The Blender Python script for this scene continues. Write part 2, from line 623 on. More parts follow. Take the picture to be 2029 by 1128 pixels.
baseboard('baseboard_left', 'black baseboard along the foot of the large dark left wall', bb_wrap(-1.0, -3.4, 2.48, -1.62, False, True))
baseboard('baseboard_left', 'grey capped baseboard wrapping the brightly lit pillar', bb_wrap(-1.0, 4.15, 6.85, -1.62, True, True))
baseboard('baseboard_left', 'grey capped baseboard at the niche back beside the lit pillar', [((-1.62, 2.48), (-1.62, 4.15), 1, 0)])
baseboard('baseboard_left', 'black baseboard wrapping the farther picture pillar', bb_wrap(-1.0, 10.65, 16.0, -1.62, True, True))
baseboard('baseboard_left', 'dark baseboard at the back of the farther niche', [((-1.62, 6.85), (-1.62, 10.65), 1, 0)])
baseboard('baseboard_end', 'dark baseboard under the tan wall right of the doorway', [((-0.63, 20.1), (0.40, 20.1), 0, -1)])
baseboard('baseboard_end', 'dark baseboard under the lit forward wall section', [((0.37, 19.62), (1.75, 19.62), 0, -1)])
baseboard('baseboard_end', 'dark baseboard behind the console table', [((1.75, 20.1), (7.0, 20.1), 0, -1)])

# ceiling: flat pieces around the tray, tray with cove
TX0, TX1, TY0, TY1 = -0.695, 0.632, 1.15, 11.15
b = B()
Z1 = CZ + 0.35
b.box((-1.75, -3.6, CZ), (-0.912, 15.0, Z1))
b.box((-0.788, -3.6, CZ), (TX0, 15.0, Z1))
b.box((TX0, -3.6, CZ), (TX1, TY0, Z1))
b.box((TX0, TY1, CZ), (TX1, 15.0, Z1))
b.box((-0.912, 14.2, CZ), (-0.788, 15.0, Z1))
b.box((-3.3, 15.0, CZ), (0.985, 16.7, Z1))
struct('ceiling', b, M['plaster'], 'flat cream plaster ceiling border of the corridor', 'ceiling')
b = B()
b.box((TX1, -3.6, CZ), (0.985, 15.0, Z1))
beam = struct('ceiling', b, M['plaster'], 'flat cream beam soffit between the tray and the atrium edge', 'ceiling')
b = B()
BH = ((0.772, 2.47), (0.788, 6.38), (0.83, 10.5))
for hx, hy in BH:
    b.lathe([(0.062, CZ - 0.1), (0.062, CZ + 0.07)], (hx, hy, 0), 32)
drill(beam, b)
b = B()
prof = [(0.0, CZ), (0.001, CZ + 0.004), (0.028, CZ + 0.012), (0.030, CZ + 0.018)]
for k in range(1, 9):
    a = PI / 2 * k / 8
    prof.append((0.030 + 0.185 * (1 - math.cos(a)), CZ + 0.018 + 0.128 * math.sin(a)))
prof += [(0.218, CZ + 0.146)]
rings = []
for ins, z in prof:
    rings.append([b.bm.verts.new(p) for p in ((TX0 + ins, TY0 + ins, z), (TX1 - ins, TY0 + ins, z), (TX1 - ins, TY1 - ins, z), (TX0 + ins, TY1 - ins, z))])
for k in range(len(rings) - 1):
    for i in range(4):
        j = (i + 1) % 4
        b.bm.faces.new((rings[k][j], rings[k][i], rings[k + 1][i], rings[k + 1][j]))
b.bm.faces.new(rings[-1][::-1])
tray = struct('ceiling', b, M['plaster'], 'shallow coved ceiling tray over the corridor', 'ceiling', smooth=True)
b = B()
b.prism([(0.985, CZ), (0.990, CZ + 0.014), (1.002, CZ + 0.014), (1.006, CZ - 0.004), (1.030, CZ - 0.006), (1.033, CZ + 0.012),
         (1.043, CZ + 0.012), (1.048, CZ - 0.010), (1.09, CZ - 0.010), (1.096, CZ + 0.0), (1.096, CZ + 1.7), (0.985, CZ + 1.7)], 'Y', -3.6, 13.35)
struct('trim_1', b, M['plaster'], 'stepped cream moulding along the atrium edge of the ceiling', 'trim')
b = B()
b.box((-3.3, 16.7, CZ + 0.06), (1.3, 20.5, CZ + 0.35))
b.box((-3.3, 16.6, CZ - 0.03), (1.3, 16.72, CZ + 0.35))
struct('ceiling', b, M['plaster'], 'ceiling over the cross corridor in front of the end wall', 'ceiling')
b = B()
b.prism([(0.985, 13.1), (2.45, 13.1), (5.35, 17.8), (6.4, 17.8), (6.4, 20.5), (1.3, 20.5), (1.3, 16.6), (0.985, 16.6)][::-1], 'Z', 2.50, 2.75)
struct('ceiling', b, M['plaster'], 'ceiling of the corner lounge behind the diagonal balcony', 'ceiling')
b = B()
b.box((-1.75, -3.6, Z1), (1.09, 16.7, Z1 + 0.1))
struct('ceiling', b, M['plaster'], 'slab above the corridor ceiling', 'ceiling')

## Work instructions
Print back all the lines verbatim.

## Written answer
The Blender Python script for this scene continues. Write part 2, from line 623 on. More parts follow. Take the picture to be 2029 by 1128 pixels.
baseboard('baseboard_left', 'black baseboard along the foot of the large dark left wall', bb_wrap(-1.0, -3.4, 2.48, -1.62, False, True))
baseboard('baseboard_left', 'grey capped baseboard wrapping the brightly lit pillar', bb_wrap(-1.0, 4.15, 6.85, -1.62, True, True))
baseboard('baseboard_left', 'grey capped baseboard at the niche back beside the lit pillar', [((-1.62, 2.48), (-1.62, 4.15), 1, 0)])
baseboard('baseboard_left', 'black baseboard wrapping the farther picture pillar', bb_wrap(-1.0, 10.65, 16.0, -1.62, True, True))
baseboard('baseboard_left', 'dark baseboard at the back of the farther niche', [((-1.62, 6.85), (-1.62, 10.65), 1, 0)])
baseboard('baseboard_end', 'dark baseboard under the tan wall right of the doorway', [((-0.63, 20.1), (0.40, 20.1), 0, -1)])
baseboard('baseboard_end', 'dark baseboard under the lit forward wall section', [((0.37, 19.62), (1.75, 19.62), 0, -1)])
baseboard('baseboard_end', 'dark baseboard behind the console table', [((1.75, 20.1), (7.0, 20.1), 0, -1)])

# ceiling: flat pieces around the tray, tray with cove
TX0, TX1, TY0, TY1 = -0.695, 0.632, 1.15, 11.15
b = B()
Z1 = CZ + 0.35
b.box((-1.75, -3.6, CZ), (-0.912, 15.0, Z1))
b.box((-0.788, -3.6, CZ), (TX0, 15.0, Z1))
b.box((TX0, -3.6, CZ), (TX1, TY0, Z1))
b.box((TX0, TY1, CZ), (TX1, 15.0, Z1))
b.box((-0.912, 14.2, CZ), (-0.788, 15.0, Z1))
b.box((-3.3, 15.0, CZ), (0.985, 16.7, Z1))
struct('ceiling', b, M['plaster'], 'flat cream plaster ceiling border of the corridor', 'ceiling')
b = B()
b.box((TX1, -3.6, CZ), (0.985, 15.0, Z1))
beam = struct('ceiling', b, M['plaster'], 'flat cream beam soffit between the tray and the atrium edge', 'ceiling')
b = B()
BH = ((0.772, 2.47), (0.788, 6.38), (0.83, 10.5))
for hx, hy in BH:
    b.lathe([(0.062, CZ - 0.1), (0.062, CZ + 0.07)], (hx, hy, 0), 32)
drill(beam, b)
b = B()
prof = [(0.0, CZ), (0.001, CZ + 0.004), (0.028, CZ + 0.012), (0.030, CZ + 0.018)]
for k in range(1, 9):
    a = PI / 2 * k / 8
    prof.append((0.030 + 0.185 * (1 - math.cos(a)), CZ + 0.018 + 0.128 * math.sin(a)))
prof += [(0.218, CZ + 0.146)]
rings = []
for ins, z in prof:
    rings.append([b.bm.verts.new(p) for p in ((TX0 + ins, TY0 + ins, z), (TX1 - ins, TY0 + ins, z), (TX1 - ins, TY1 - ins, z), (TX0 + ins, TY1 - ins, z))])
for k in range(len(rings) - 1):
    for i in range(4):
        j = (i + 1) % 4
        b.bm.faces.new((rings[k][j], rings[k][i], rings[k + 1][i], rings[k + 1][j]))
b.bm.faces.new(rings[-1][::-1])
tray = struct('ceiling', b, M['plaster'], 'shallow coved ceiling tray over the corridor', 'ceiling', smooth=True)
b = B()
b.prism([(0.985, CZ), (0.990, CZ + 0.014), (1.002, CZ + 0.014), (1.006, CZ - 0.004), (1.030, CZ - 0.006), (1.033, CZ + 0.012),
         (1.043, CZ + 0.012), (1.048, CZ - 0.010), (1.09, CZ - 0.010), (1.096, CZ + 0.0), (1.096, CZ + 1.7), (0.985, CZ + 1.7)], 'Y', -3.6, 13.35)
struct('trim_1', b, M['plaster'], 'stepped cream moulding along the atrium edge of the ceiling', 'trim')
b = B()
b.box((-3.3, 16.7, CZ + 0.06), (1.3, 20.5, CZ + 0.35))
b.box((-3.3, 16.6, CZ - 0.03), (1.3, 16.72, CZ + 0.35))
struct('ceiling', b, M['plaster'], 'ceiling over the cross corridor in front of the end wall', 'ceiling')
b = B()
b.prism([(0.985, 13.1), (2.45, 13.1), (5.35, 17.8), (6.4, 17.8), (6.4, 20.5), (1.3, 20.5), (1.3, 16.6), (0.985, 16.6)][::-1], 'Z', 2.50, 2.75)
struct('ceiling', b, M['plaster'], 'ceiling of the corner lounge behind the diagonal balcony', 'ceiling')
b = B()
b.box((-1.75, -3.6, Z1), (1.09, 16.7, Z1 + 0.1))
struct('ceiling', b, M['plaster'], 'slab above the corridor ceiling', 'ceiling')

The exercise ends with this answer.